February 14, 2013

Pray for a mea culpa by a bank regulator, or extract a confession from them by force (no waterboarding)

Sir, in “Europe must reset bank rules to restore faith”, February 14, Sony Kapoor writes “Five years into the crisis and it is still not clear where EU financial regulations are heading” and that “EU needs to reset its approach to financial reform” and suggesting “launching a high-powered public inquiry [to] help hold public officials and bankers to account so that public trust can restore”. 

Good luck with that! I have over a number of years, starting even before the crisis, in perhaps a hundred of venues, asked regulators some simple questions they refuse to answer. That they do because doing so would reveal the monstrous regulatory mistake they made when, thinking themselves able to be the risk managers of the world they created, especially in Basel II, their capital requirements for banks based on perceived risks, which is completely against common sense. 

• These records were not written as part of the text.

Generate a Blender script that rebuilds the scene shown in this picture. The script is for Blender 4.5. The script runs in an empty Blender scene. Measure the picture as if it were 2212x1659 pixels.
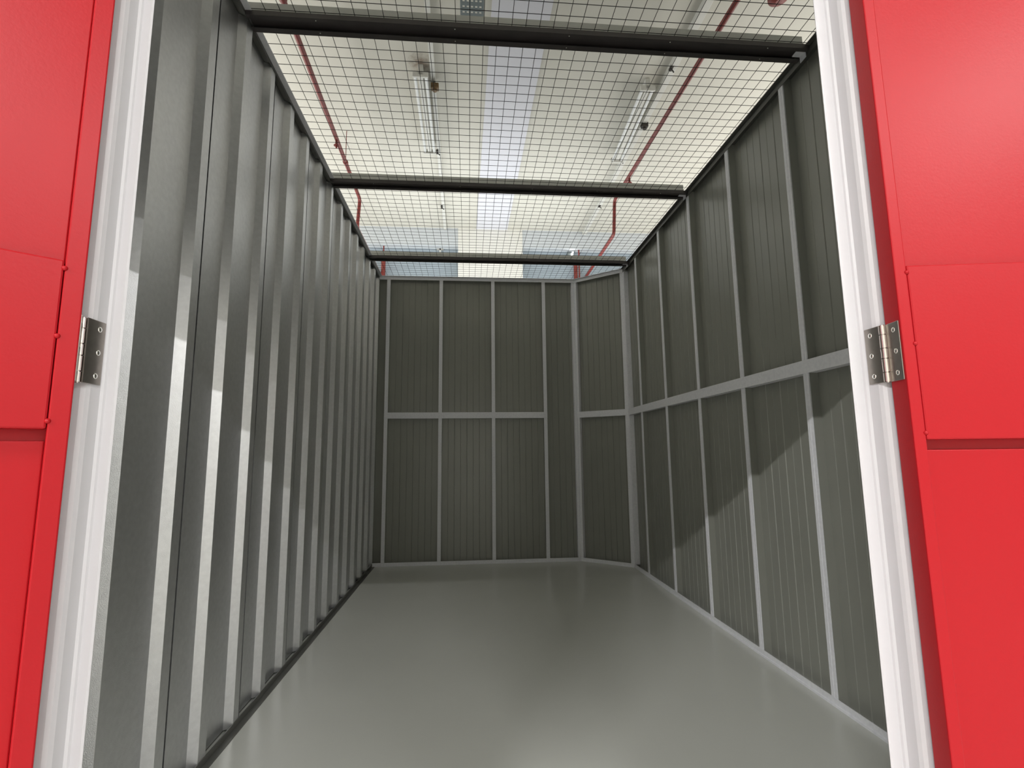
import bpy, math, random
from mathutils import Vector, Matrix
random.seed(7)
C = bpy.context.scene.collection
SC = bpy.context.scene

# ---------------------------------------------------------------- camera
CAM_H = 1.04
F_PX = 1090.0
def unit(v):
    return Vector(v).normalized()
cy = unit((-93, -148.5, -F_PX))
cz = Vector((-83, 8080, -1090.0)).normalized()
cz = (cz - cy * cz.dot(cy)).normalized()
cx = cy.cross(cz)
cam_data = bpy.data.cameras.new('camera')
cam = bpy.data.objects.new('camera', cam_data)
C.objects.link(cam)
cam_data.sensor_width = 36.0
cam_data.lens = F_PX / 2212.0 * 36.0
cam_data.clip_start = 0.02
cam_data.clip_end = 200
cam.matrix_world = Matrix(((cx.x, cx.y, cx.z, 0), (cy.x, cy.y, cy.z, 0), (cz.x, cz.y, cz.z, CAM_H), (0, 0, 0, 1)))
SC.camera = cam

# ---------------------------------------------------------------- world, lights, exposure
w = bpy.data.worlds.new('hall_ambient')
SC.world = w
w.use_nodes = True
w.node_tree.nodes['Background'].inputs[0].default_value = (0.93, 0.97, 1.0, 1)
w.node_tree.nodes['Background'].inputs[1].default_value = 0.6
SC.view_settings.view_transform = 'Standard'
SC.view_settings.look = 'None'
SC.view_settings.gamma = 1.0
SC.view_settings.exposure = 0.32
SC.view_settings.use_curve_mapping = False

def area(name, loc, sx, sy, power, color=(1, 1, 1), rot=(0, 0, 0), spread=math.pi):
    d = bpy.data.lights.new(name, 'AREA')
    d.shape = 'RECTANGLE'; d.size = sx; d.size_y = sy
    d.energy = power; d.color = color; d.spread = spread
    o = bpy.data.objects.new(name, d); C.objects.link(o)
    o.location = loc; o.rotation_euler = rot
    return o
P = math.pi
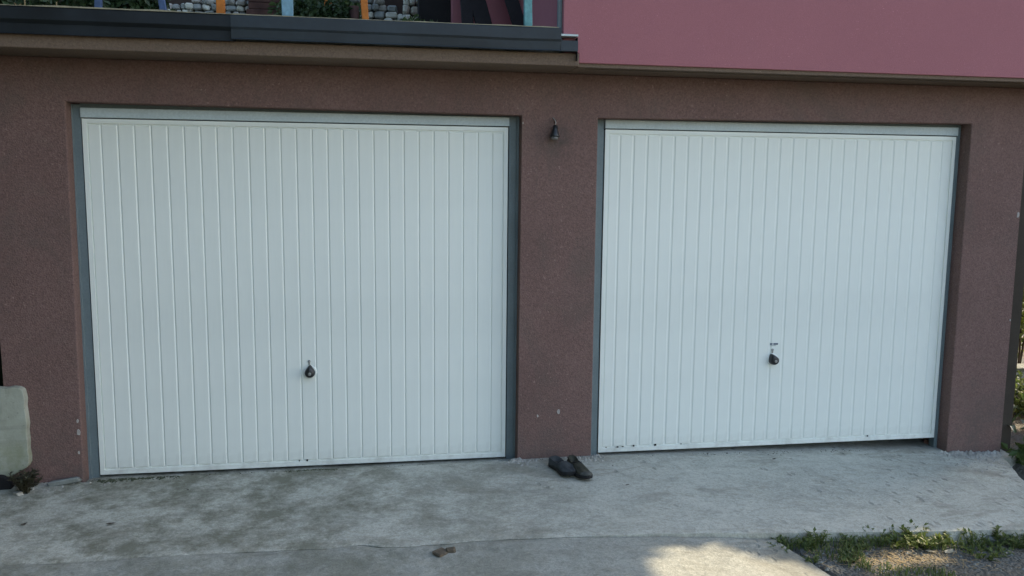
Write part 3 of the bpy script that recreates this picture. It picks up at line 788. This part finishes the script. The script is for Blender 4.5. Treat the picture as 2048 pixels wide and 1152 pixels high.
# ------------------------------------------------------------------ terrace: railing, garden behind it
rail = thing('terrace_railing', 'home-made terrace railing of blue and orange painted posts above the flashing', 'railing')
PY = -.395
def post(px0, px1, wpx, m, lean=0, lab=None):
    p = at(px1, 40, PY); wd = wpx/FPX*4.75; tp = at(px0, 0, PY)
    dx = (tp.x-p.x)/max(tp.z-p.z, .01)
    z0, z1 = 2.562, 3.45; x0 = p.x - dx*(p.z-z0); x1 = x0 + dx*(z1-z0); h = wd/2
    mb = MB(); n = 6
    for k in range(n+1):
        q = k/n; x = x0+(x1-x0)*q; j = .0022*fbm(px1, q*4, 2); hh = h*(1+.12*fbm(px1*3, q*5, 1.5))
        z = z0+(z1-z0)*q
        mb.v += [(x-hh+j, PY, z), (x+hh+j, PY, z), (x+hh+j, PY+.03, z), (x-hh+j, PY+.03, z)]
    for k in range(n):
        for i in range(4): mb.f.append((k*4+i, k*4+(i+1) % 4, (k+1)*4+(i+1) % 4, (k+1)*4+i))
    mb.f += [(0, 1, 2, 3), (n*4, n*4+1, n*4+2, n*4+3)]
    o = link('post', mb.mesh('post', m), rail, bevel=.003)
    if lab: o['label'] = lab
post(195, 195, 12, M['blue'], lab='dull blue railing post, leftmost')
post(322, 329, 11, M['blue'], lab='dull blue slanting railing post beside the stone wall')
post(440, 441, 15, M['orange'], lab='orange railing post in front of the stone wall')
post(574, 575, 20, M['ltblue'], lab='broad light blue railing post')
post(728, 731, 13, M['orange'], lab='orange railing post right of the green bush')
post(1057, 1057, 16, M['turq'], lab='turquoise railing post nearest the pink wall')
link('handrail', MB().box(-2.2, 2.64, PY-.012, PY+.042, 3.451, 3.50).mesh('handrail', M['oldwood']), rail)

TF = 2.560
def stone_wall(name, label, x0, x1, y, tops, sw, sh, mats, cat='stone wall', depth=.3):
    t = thing(name, label, cat, (x0, y, TF)); L = x1-x0
    zmax = max(tops(x0+L*i/8)-TF for i in range(9))
    z = 0; row = 0; prevtop = 0
    while z < zmax:
        h = sh*random.uniform(.8, 1.2); x = -sw*random.random()*.5
        while x < L:
            wd = sw*random.uniform(.65, 1.4); xc = x+wd/2
            if 0 <= xc <= L and z+h*.5 < tops(x0+xc)-TF:
                me = stone_mesh(wd*.92, depth*.5, h*.90, random.choice(mats), .26)
                link('stone', me, t, (xc, depth*.25+random.uniform(-.018, .018), z+h/2), (random.uniform(-.08, .08), random.uniform(-.14, .14), random.uniform(-.08, .08)))
            x += wd
        z += h; row += 1
    # mortar core behind the stones
    n = 8; mb = MB()
    for i in range(n+1):
        x = L*i/n; zz = max(tops(x0+x)-TF-.04, .02); mb.v += [(x, depth*.30, -.002), (x, depth*.30, zz), (x, depth, zz), (x, depth, -.002)]
    for i in range(n):
        for k in range(4): mb.f.append((i*4+k, i*4+(k+1) % 4, i*4+4+(k+1) % 4, i*4+4+k))
    mb.f += [(0, 1, 2, 3), (n*4, n*4+1, n*4+2, n*4+3)]
    link('core', mb.mesh('core', M['mortar']), t)
    return t
YA = 2.2
a0, a1 = at(332, 10, YA), at(506, 10, YA); ap_, aq = at(332, 8, YA), at(395, -2, YA)
def topA(x): return ap_.z + (aq.z-ap_.z)*(x-ap_.x)/(aq.x-ap_.x)*(1 if x < aq.x else 1) if x < aq.x else aq.z+.04*(x-aq.x)
stone_wall('stone_wall', 'grey dry stone wall behind the first orange railing post', a0.x, a1.x, YA, topA, .062, .046, [M['stones'], M['rubble'], M['stones'], M['pale_stone']])
YB = 2.0
b0_, b1_ = at(700, 10, YB), at(806, 10, YB); bt0, bt1 = at(772, 0, YB), at(806, 18, YB)
def topB(x): return bt0.z + .01 if x < bt0.x else bt0.z + (bt1.z-bt0.z)*(x-bt0.x)/(bt1.x-bt0.x)
stone_wall('stone_wall', 'grey stone wall with sloping top right of the second orange post', b0_.x, b1_.x, YB, topB, .070, .050, [M['stones'], M['rubble'], M['stones'], M['pale_stone']])
c0, c1 = at(808, 10, 1.9), at(842, 10, 1.9)
stone_wall('stone_pillar', 'pale cut stone pillar beside the dark doorway on the terrace', c0.x, c1.x+.01, 1.9, lambda x: 3.5, .060, .066, [M['pale_stone']], 'pillar', .2)
d0, d1 = at(868, 45, 1.2), at(905, 45, 1.2)
k = thing('stone_kerb', 'low row of small pale stones at the foot of the dark doorway', 'kerb', (d0.x, 1.2, TF))
zk = at(880, 42, 1.2).z - TF
for i in range(3):
    link('stone', stone_mesh((d1.x-d0.x)/3.2, .08, .06, M['pale_stone'], .1), k, ((d1.x-d0.x)*(i+.5)/3, .04, zk-.032))
link('kerb_base', MB().box(-.05, d1.x-d0.x, .002, .14, 0, zk-.066).mesh('kerb_base', M['mortar']), k)

# pink house wall behind the terrace, with a dark doorway
ry = min(max(atx(1092, 30, 2.652).y, 1.0), 3.8)
pw0 = at(905, 20, ry).x
link('terrace_wall', MB().box(pw0, 2.650, ry, ry+.3, 2.561, 5.4).mesh('terrace_wall', M['pink']), bld)
dw0 = at(838, 20, ry+.1).x
link('dark_doorway', MB().box(dw0, pw0-.002, ry+.12, ry+.3, 2.561, 5.4).mesh('dark_doorway', M['dark']), bld)
link('corner_trim', MB().box(2.630, 2.6515, -.36, -.33, 2.5605, 2.78).mesh('corner_trim', M['steel']), bld)
# dark uprights standing between railing and pink wall
for (pa, pb, wd, lab) in ((936, 938, 23, 'broad dark upright board leftmost against the pink terrace wall'), (960, 972, 33, 'widest dark leaning board, second against the pink terrace wall'),
                          (1030, 1044, 28, 'dark leaning board left of the turquoise railing post'), (1068, 1078, 22, 'dark leaning board right of the turquoise railing post')):
    Y = ry-.35; p0 = at(pb, 52, Y); p1 = at(pa, 0, Y); dx = (p1.x-p0.x)/(p1.z-p0.z); h = wd/FPX*(Y-CAM.y)/2
    mb = MB(); z0, z1 = TF+.001, 3.9
    x0 = p0.x+dx*(z0-p0.z); x1 = p0.x+dx*(z1-p0.z)
    mb.add([(x0-h, Y, z0), (x0+h, Y, z0), (x0+h, Y+.035, z0), (x0-h, Y+.035, z0), (x1-h, Y+.30, z1), (x1+h, Y+.30, z1), (x1+h, Y+.335, z1), (x1-h, Y+.335, z1)],
           [(0, 3, 2, 1), (4, 5, 6, 7), (0, 1, 5, 4), (1, 2, 6, 5), (2, 3, 7, 6), (3, 0, 4, 7)])
    tag(link('dark_board', mb.mesh('dark_board', M['dkwood']), bevel=.006), lab, 'board', 'dark boards leaning on the pink terrace wall')

# plank stack, tree stump post, bushes, far orange post
YS = 2.0; s0, s1 = at(498, 20, YS), at(563, 20, YS)
ps = thing('plank_stack', 'stack of dark reddish brown planks between stone wall and light blue post', 'planks', (s0.x, YS, TF))
z = .0; i = 0
while z < .85:
    h = random.uniform(.05, .065); link('plank', MB().box(random.uniform(-.02, .0), s1.x-s0.x+random.uniform(-.01, .03), random.uniform(-.015, .015), .3, z+.004, z+h).mesh('plank', M['oldwood']), ps, bevel=.005)
    z += h; i += 1
st0 = at(708, 30, 1.3); zt_ = at(708, 13, 1.3).z
tag(link('stump', MB().tube([(st0.x, 1.3, TF), (st0.x+.005, 1.3, (TF+zt_)/2), (st0.x, 1.3, zt_)], [.042, .040, .037], 9).mesh('stump', M['oldwood'], True)), 'short rough brown stump left of the second orange railing post', 'stump')
p = at(657, 15, 1.7); o_ = MB().box(p.x-.032, p.x+.032, 1.7, 1.75, TF, 3.6)
tag(link('wooden_post', o_.mesh('wooden_post', M['orange']), bevel=.004), 'orange wooden post rising behind the green bush', 'post')
def sh_at(px, py, Y, rx, rz, n, ls, m, label, ry_=None, name='bush'):
    c = at(px, py, Y); h = c.z-TF
    cl = [((0, 0, h*.5), (rx*.7, rx*.6, h*.5)), ((-rx*.4, 0, h), (rx*.6, rx*.5, rz)), ((rx*.4, .03, h*.95), (rx*.6, rx*.5, rz*.9)), ((0, -.05, h*1.0), (rx*.5, rx*.5, rz))]
    return shrub(name, label, (c.x, Y, TF), cl, n, ls, m, 'bush')
sh_at(612, 34, 1.3, .24, .13, 1500, .045, M['leaf_dark'], 'dark green low bush right of the light blue railing post')
sh_at(672, 30, 1.35, .22, .12, 1300, .045, M['leaf_dark'], 'dark green bush in front of the far orange post')
sh_at(605, 8, 1.9, .22, .14, 1200, .05, M['leaf_mid'], 'lighter green bush behind the low dark bush')
sh_at(690, 14, 1.8, .15, .10, 800, .045, M['leaf_mid'], 'light green leafy plant behind the brown stump')
sh_at(826, 46, 1.1, .15, .035, 700, .035, M['leaf_mid'], 'low green plant at the foot of the pale stone pillar')
sh_at(868, 50, 1.0, .06, .025, 200, .03, M['leaf_dark'], 'tiny dark plant left of the pale stone kerb')
sh_at(90, 12, 1.6, .0001, .0001, 20, .01, M['leaf_dark'], 'thin dark plant stem left behind the terrace edge') if False else None
sh_at(16, 10, 1.2, .30, .22, 1600, .06, M['leaf_dark'], 'dark shrub at the left picture edge on the terrace')
sh_at(160, 8, 1.4, .26, .22, 1400, .06, M['leaf_dark'], 'dark shrub left of the leftmost blue post')
sh_at(275, 10, 1.5, .24, .20, 1200, .06, M['leaf_dark'], 'dark shrub between the two blue posts')
gw = at(-60, 0, 2.6).x; gw1 = at(834, 0, 2.6).x  # right part added as a dark sheet to darken gaps above the stone walls
gwall = thing('garden_wall', 'dark brown garden wall along the back of the terrace, half hidden by shrubs, its right part an added dark backing', 'wall', (0, 2.6, 2.26))
link('wall_body', MB().box(gw-1.5, gw1-.01, 0, .2, 0, 2.34).mesh('wall_body', M['wallbr']), gwall)
link('buttress', extrude([(at(45, 30, 2.5).x-.45, TF-.2), (at(95, 25, 2.5).x, TF-.2), (at(95, 25, 2.5).x, at(95, 26, 2.5).z), (at(40, 0, 2.5).x, at(40, -2, 2.5).z)], 2.45, 2.598, 'buttress', M['dkwood']), gwall, (0, -2.6, -2.26))
for px, top, lab in ((113, 4, 'thin pale stake standing left of the leftmost blue post'), (50, -20, 'thin pale stake near the left picture edge')):
    p = at(px, 20, -.2); zt_ = at(px, top, -.2).z
    tag(link('garden_stake', MB().tube([(p.x, -.2, TF), (p.x+.002, -.2, zt_)], .0035, 6).mesh('garden_stake', M['straw'])), lab, 'stake', 'thin stakes on the terrace edge')
weed('weed', 'small pale sprig growing on the terrace edge at the far left', (at(38, 26, -.4).x, -.40, 2.572), .035, .02, 5, M['straw'], .012, None)

# hillside behind the house
def hill():
    mb = MB(); xs = [-60, -40, -25, -15, -9, -5, -2, 1, 4, 6.5, 9, 14, 25, 40, 70]; ys = [3.4, 4.5, 6, 9, 14, 22, 35, 60]
    for y in ys:
        for x in xs:
            z = 2.3 + (y-3.4)*.62 + .5*fbm(x, y, .3)
            if x > 6.4: z = -.4 + max(0, (y-9))*.5 + .3*fbm(x, y, .3)
            if y == 3.4: z = -.5 if x > 6.4 else 2.3
            mb.v.append((x, y, min(z, 14)))
    nx = len(xs)
    for j in range(len(ys)-1):
        for i in range(nx-1): mb.f.append((j*nx+i, j*nx+i+1, (j+1)*nx+i+1, (j+1)*nx+i))
    tag(link('hillside', mb.raw('hillside', M['hill'], True)), kind='structure')
hill()
# bank to the left of the garage
bank = MB(); bank.box(-30, -.50, .26, 3.3, -.5, 1.9)
tag(link('bank', bank.mesh('bank', M['hill'])), kind='structure')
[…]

The reform process is indeed paralyzed, especially when they now even begin to understand that their new concoction in Basel III, liquidity requirements also based on perceived risk, can only make things so much worse. 

What to do? Our best chance is finding a daring political leader that can pull out with force an answer from the regulators; the other possibility is that a courageous important regulator or ex-regulator, like for instance Mario Draghi steps forward with a strong mea culpa. Fat chance!